By the time I reached the high point, the sun was cresting and highlighting the slope with strips of sunlight.
We descended to a river and then climb briefly up to our third pass and to a shrine where we had lunch in a picnic/restroom shelter. The inn provided three rice cakes, fish sausages and pickles wrapped in a banana leaf. We descended again to another river valley passing an abandoned village site and a huge, stabilized land slide. We following the river downstream passing multiple dams/weirs built to help control typhoon floods. The river would flow, then disappear into the gravel behind a dam and then reappear below the dam. We turned off the route at a monument to fishing, complete with a wooden boat and "undulated" through several mountain villages toward Hongu Taisha shrine. This shrine is one of three major ones along the pilgrimage. Four gods of the Shinto religion are honored here. We arrived just before dark but still got to see the major builidings, pretty much alone.

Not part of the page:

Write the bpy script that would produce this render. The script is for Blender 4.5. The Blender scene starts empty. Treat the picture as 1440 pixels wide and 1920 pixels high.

We walked to a "Tori" Gate on an island that commerated the original shrine before it was wiped out by a flood in 1898. Four gods out of the original 12 were "rescued" by monks before being lost. We were picked by taxi and driven to our to Yunonime Onsen. This is a rather grand inn, with many rooms and an indoor and outdoor onsen (heated pool). Betsy and I immediately went to our respective bathing areas, showered (again seated) and soaked in the pool. Dinner was traditional and involved aobut 20 different items including beef slices that we cooked ourselves for 5 seconds, 3 varities of raw fish, seaweed, a puff pastry over mushroom broth, taro soup, salted, grilled fish, homemeade soy which is spiced with salt (a great idea), and a few more items that I am not sure how to describe.
All in all, a long day but most satisfying. Tomorrow will be a little shorter - we get to sleep in until around seven, as compared to six on prior days.